Pipeline Operator Enbridge Forecasts Higher 2025 Core Profit on Strong Oil, Gas Demand

(Reuters) — Enbridge on Tuesday forecast higher core profit for 2025 as the Canadian pipeline operator expects strong oil and gas demand to lift volumes, sending its U.S.-listed shares up 1% in premarket trading.

The company forecast adjusted core earnings between C$19.4 billion ($13.82 billion) and C$20 billion next year, higher than its 2024 expectations.

U.S. natural gas producers said in November they would increase output in 2025 after a series of production cuts in the current year, as increased demand from LNG export plants is expected to drive up prices.

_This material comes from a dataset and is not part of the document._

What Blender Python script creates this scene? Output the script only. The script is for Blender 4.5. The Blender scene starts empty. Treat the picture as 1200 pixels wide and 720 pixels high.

"Global oil consumption has rebounded to all-time highs and increasing natural gas demand is being driven by LNG growth, coal-to-gas switching and the rapid increase in electric power demand, stemming from new data center developments," CEO Greg Ebel said, adding that Enbridge's portfolio was well suited to take advantage of the increased energy demand.

Recent U.S. gas utility acquisitions and roughly C$5 billion of secured projects expected to come online in 2024 also contributed to the upbeat forecast, the company said.

The pipeline operator acquired three utilities from U.S.-based Dominion Energy for $14 billion last year, expanding its gas distribution business.

Power supply in the United States is expected to increase 3% this year over 2023 to meet rising demand, with solar and natural gas-fired power leading the bulk of new electricity generation.

Enbridge expects to deploy nearly C$7 billion of capital in 2025, exclusive of maintenance capital. It also raised its 2025 dividend by 3%.